The idea of race has never
perplexed me the way in which it does now. For the most part I believed race to
be quite absolute. Black, White, Latino, and so the list continues. However, with
further examination I would argue that race is fluid, especially in the way in
which it weaves itself through society. It was determined by our western
European philosophers what race was and what category of race a group of people
fell under. These philosophers were infatuated with the concept of categorizing
groups of people. From my understanding, with analysis from The Idea of Race, western Europeans
categorized people into race groups because they were placing them in a rank or
position in society.
Early philosophers distinguished
race amongst a multitude of factors, including geography, different ideologies,
and most notably, physical characteristic. Whenever a group of people were
categorized into a race by one of these factors, a stigma was attached. According
to Kant, the Negro “is so amply supplied by his mother land, he is also lazy,
indolent, and dawdling” (Kant 17) and Blumenbach does not forget to compare the
Negro to apes. These philosophers have ranked the Negro at the bottom of the totem
pole, on the level of animal. The Negro is so physically different from the
Anglo Saxon that black people received the worst position in society. In the
ethnocentric mindset, the Anglo Saxon was graced with the superior rank in
society. Positions in society based on race was most evident within Hegel’s ideology.

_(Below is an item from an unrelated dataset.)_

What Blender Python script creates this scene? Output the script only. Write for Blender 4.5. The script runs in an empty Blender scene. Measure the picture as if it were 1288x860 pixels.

Hegel promotes the idea that due to the fact that Europeans are Christian, they
possess a sense of self-determination and self-development, whereas the Negro
is “regarded as a race of children who remain immersed in their state of
uninterested naiveté. They are sold, and let themselves be sold, without any
reflection on the rights or wrongs of the matter” (Hegel 40). As a result of
this view, white Christians are pushed ahead in society. Even when a group of
Anglo Saxons want to stray from the path of Christianity, they are forced out
of their race to join the rest of the inferior races. The farther away from the
Anglo Saxon tradition the lower the group of people are ranked in society.
Today, society continues
to rank race. People do not see themselves as individuals, but as part of their
collective race. African Americans fight their way up the latter of society by attempting
to disprove the deeply ingrained stereotypes that have plagued the race for
centuries. Race was determined on insults and prejudice against difference,
instead of sound unbiased respect. The concept of race is ever changing, and
people use its fluidity to place themselves in society.